Baxter blight: Downtown board complains barricades fueling vandalism

HARLINGEN — Downtown Harlingen property owners say the city barricades along the east side of the Baxter Building are creating an anything-goes attitude when it comes to vandalism.

The white and orange barricades, which block off the sidewalk and parking spots along South A Street, were put in place by the city more than six months ago for safety reasons as debris was cascading down from the vacant high-rise.

“A couple of times a week I walk down the sidewalk in front of the tower, even though it’s barricaded off, and pick up rocks,” Bill DeBrooke, a member of the Downtown Improvement District board, said last week.

“I pick up the rocks because those are the rocks that people are throwing at the windows in the tower and breaking the windows.

“You just pick up the rocks so at least they have to go find other rocks,” said DeBrooke, who characterized vandalism of the nearly 90-year-old Baxter Building and elsewhere in the historic district as an emerging “hobby.”

City officials and developer MRE Capital are awaiting a decision following a second attempt to secure federal tax credits to fund much of the construction cost of a proposed $4.5 million renovation of the Baxter Building.

The project would turn the city’s tallest building into 24 apartments, 19 of which would be low-income apartments.

The Texas Department of Housing and Community Affairs, which must approve the federal housing credits, is expected to reveal its decision any day.

A look at the historic, nine-floor Baxter Building reveals dozens of windows in the edifice are missing or have holes from rock strikes.

Members of the downtown board say the vandalism isn’t limited to the Baxter Building.

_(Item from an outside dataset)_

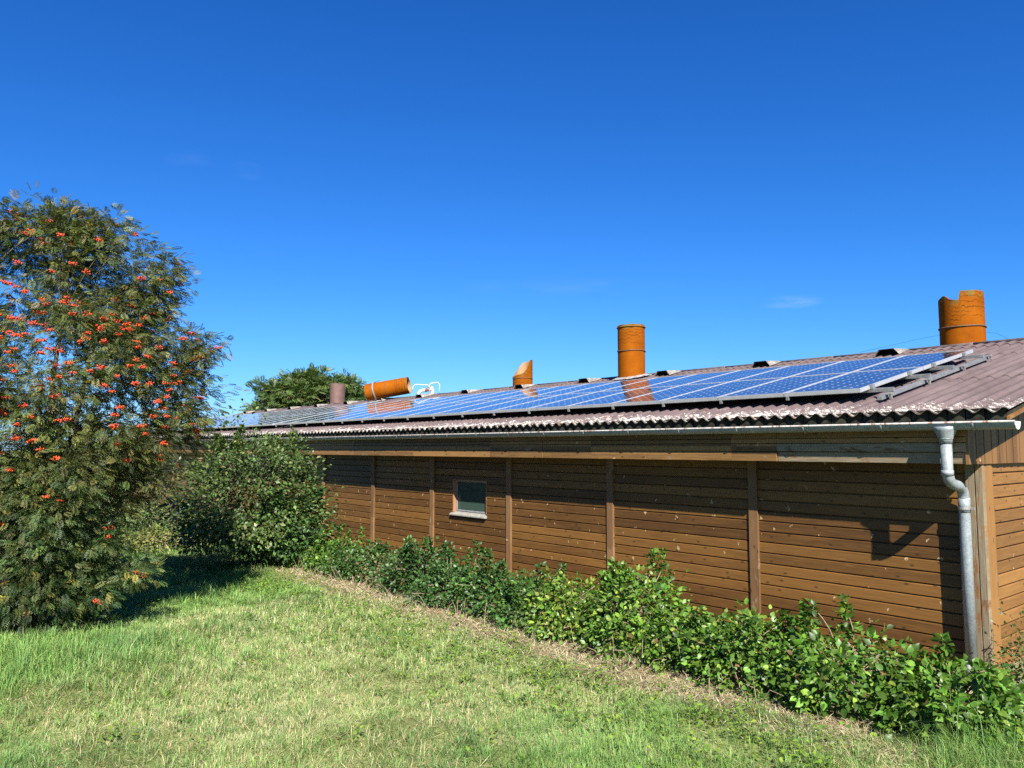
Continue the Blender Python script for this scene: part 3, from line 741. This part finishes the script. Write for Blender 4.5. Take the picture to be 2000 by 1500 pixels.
def limbs(mb, base, C, r, nmain, rad, zsplit, every=1, tw=.30):
    """trunk stems and limbs reaching towards clump centres"""
    base = np.array(base, float); stems = []
    for k in range(nmain):
        a = 2 * math.pi * k / nmain + r.uniform(-.4, .4); h = zsplit * r.uniform(.8, 1.15)
        p1 = base + np.array([math.cos(a) * .12, math.sin(a) * .12, 0]); p4 = base + np.array([math.cos(a) * h * .18, math.sin(a) * h * .18, h])
        P = [p1 + (p4 - p1) * f + np.array([r.normal(0, .03), r.normal(0, .03), 0]) * (f > 0) for f in np.linspace(0, 1, 7)]
        mb.tube(P, [rad * (1 - .72 * f) for f in np.linspace(0, 1, 7)], 8); stems += P[1:]
    S = np.array(stems)
    for c in C[::every]:
        d = np.linalg.norm(S - c, axis=1) + .9 * np.maximum(0, S[:, 2] - c[2] + .1); s = S[np.argmin(d)]
        L = np.linalg.norm(c - s); m = (s + c) / 2 + np.array([r.normal(0, .08), r.normal(0, .08), .10 * L])
        P = arc(s, m, c, 6); mb.tube(P, [max(.004, rad * tw * min(1, L) * (1 - .85 * f)) for f in np.linspace(0, 1, 6)], 5)

# --- rowan, left: crown radius by height, trimmed to an uneven outline
RB = np.array([1.42, 10.22, 0.0])
ZT = [.15, .45, .74, 1.03, 1.32, 1.61, 1.9, 2.2, 2.49, 2.84, 3.13, 3.36, 3.53, 4.06, 4.35, 4.52, 4.75]
RT = [.55, 1.0, 1.2, 1.0, 1.08, 1.35, 1.55, 1.7, 1.82, 1.82, 1.85, 1.75, 1.45, 1.5, 1.35, 1.0, .5]
rw = empty('rowan_tree', tuple(RB), 'big rowan tree hung with orange berries at the left edge', 'tree')
r = np.random.default_rng(21)
NC = 520; DV = math.atan2(.766, .643)
z = r.uniform(.36, 4.68, NC * 3); az = r.uniform(0, 2 * np.pi, NC * 3)
SQ = lambda a: np.sqrt(np.cos(a - DV) ** 2 * .26 + np.sin(a - DV) ** 2)   # a little flatter along the line of sight
R0 = np.interp(z, ZT, RT) * np.clip(.42 + .92 * fbm(az * 1.9 + 3, z * 1.5, 5, 2), .5, 1.04) * SQ(az)
keep = r.random(NC * 3) < (R0 / 1.9 + .10); z, az, R0 = z[keep][:NC], az[keep][:NC], R0[keep][:NC]
rho = R0 * np.sqrt(r.uniform(.22, 1.0, len(z)))
C = np.stack([RB[0] + rho * np.cos(az), RB[1] + rho * np.sin(az), z], 1)
# a few reaching sprays of the photographed outline (right / height, metres)
rtv = np.array([.766, -.643, 0]); spr = []
for rr, zz in ((2.0, 3.22), (1.92, 3.12), (1.80, 3.30), (1.7, 3.05), (1.75, 2.8), (1.72, 2.5), (1.82, 2.38), (1.62, 2.14), (1.52, 4.02), (1.42, 3.92), (1.5, 4.18), (1.32, 4.32), (1.2, 4.12), (1.12, 4.42), (.72, 4.62), (.62, 4.5), (.70, 4.38), (.80, 4.72), (.26, 4.78), (.16, 4.66), (.34, 4.55), (.28, 4.40), (-.2, 4.7), (-.32, 4.5), (1.1, .55), (1.2, .72), (.95, .45), (1.25, .66), (1.0, 1.0), (1.35, 3.6), (1.25, 3.45), (1.7, 2.95)):
    spr.append(RB + rtv * rr + np.array([-.643, -.766, 0]) * r.uniform(-.3, .35) + np.array([0, 0, zz]))
okc = ~(((C - RB)[:, :2] @ np.array([-.643, -.766]) > .45) & (C[:, 2] < .62))
hole = fbm(C[:, 0] * 2.1 + C[:, 2] * .9 + 11, C[:, 1] * 2.1 + C[:, 2] * 1.7 + 5, 77, 2); okc &= (hole > .33) | (C[:, 2] < 1.6)
C = C[okc]; nmain_ = len(C)
C = np.concatenate([C, np.array(spr)])
ctr = RB + np.array([0, 0, 1]) * C[:, 2:3] * .85
out = nrm(C - ctr)
spread = np.concatenate([r.uniform(.12, .24, len(C) - len(spr)), r.uniform(.08, .14, len(spr))])
P, A, N = clumps(C, 74, spread * .84, out, r, -.45, .7)
n = len(P)
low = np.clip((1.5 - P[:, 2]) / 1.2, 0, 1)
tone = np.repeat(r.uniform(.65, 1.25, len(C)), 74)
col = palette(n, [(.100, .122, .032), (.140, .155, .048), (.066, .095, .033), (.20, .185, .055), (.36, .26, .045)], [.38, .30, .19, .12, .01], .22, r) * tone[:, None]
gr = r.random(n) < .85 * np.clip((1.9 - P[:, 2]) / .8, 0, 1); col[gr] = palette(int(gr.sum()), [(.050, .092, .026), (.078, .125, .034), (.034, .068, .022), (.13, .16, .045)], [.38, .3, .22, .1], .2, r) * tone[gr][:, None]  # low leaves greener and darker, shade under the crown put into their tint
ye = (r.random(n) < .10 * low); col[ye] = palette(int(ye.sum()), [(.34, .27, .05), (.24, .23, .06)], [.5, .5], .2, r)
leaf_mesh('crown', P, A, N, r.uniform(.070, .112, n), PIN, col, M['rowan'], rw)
mb = MB(); limbs(mb, RB, C, r, 5, .062, 3.6, 2, .17); mb.build('trunk', M['bark'], rw, smooth=True)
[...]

“This obviously spawns similar vandalism throughout the downtown,” said board member Lars Keim. “Because you have this big target down here, and if it’s not convenient, we’ll go to the next closest target or another target in the area.

“I can’t help but think that all those barricades out there just invite people over … because it’s a mess, it looks like a mess, and its right in the middle of downtown,” Keim added. “I think that invites these guys to come over and see the demolition site and throw rocks at it because it looks like a target.”

DeBrooke, Keim and others on the downtown board are concerned about the psychological effect such open vandalism has on a community. That echoes a policing philosophy known as the “broken windows theory” made popular by New York’s then-Mayor Rudy Giuliani.

The policing theory, in essence, holds that not dealing with people who break small laws emboldens them to break bigger laws.

DeBrooke said yesterday one of his tenants on Van Buren Street was a target of vandals the previous night.

“Last night they lost a glass door,” he said. “It’s been happening on a regular basis now, people are losing glass to rock-throwers.”

Harlingen Police Commander John Parrish said via email yesterday there has only been a single recent complaint filed with his department from the downtown district regarding vandalism.

Parrish said a criminal mischief case was reported May 30 about a broken glass window in the 600 block of West Van Buren Avenue.

“If it’s a safety issue of pieces falling from the Baxter Building, the last thing I want to do is remove those barriers,” said Javier Mendez, director of parks and recreation, which is responsible for the Baxter Building.

“We need to visit with the police department and step up patrols in that area if they think it’s the right thing to do.”

The vandalism at the Baxter Building isn’t necessarily only the long-range variety, dependent on how good a throwing arm a person owns.

Graffiti throughout the building, even at the top, indicates trespassers are gaining access everywhere.

“If you stand back … and look up at the top of the tower, you see all that graffiti that has started to show up there,” DeBrooke said. “I just stopped calling (the city), because what they’ll do is take a barricade, lean it up against the building, climb up it to get to the fire escape, and then they go into the building.

“And a lot of graffiti is appearing up there now,” DeBrooke added.

Part of the concern among members of the downtown board is the message the Baxter barricades are sending to downtown shoppers and others.

“It was supposed to be temporary, and it’s been going on for what, eight months?” Keim said of the block-long string of wooden barricades. “It was unsightly then, and it’s even more unsightly now.”

Broken Windows Theory

The broken windows theory is a criminological theory of the norm-setting and signaling effect of urban disorder and vandalism on additional crime and anti-social behavior.

The theory states that maintaining and monitoring urban environments to prevent small crimes such as vandalism, public drinking, and toll-jumping helps to create an atmosphere of order and lawfulness, thereby preventing more serious crimes from happening.

The theory was introduced in a 1982 article by social scientists James Q. Wilson and George L. Kelling. Since then it has been subject to great debate both within the social sciences and the public sphere.

The theory has been used as a motivation for several reforms in criminal policy, including the controversial mass use of “stop, question, and frisk” by the New York City Police Department under then-Mayor Rudy Giuliani.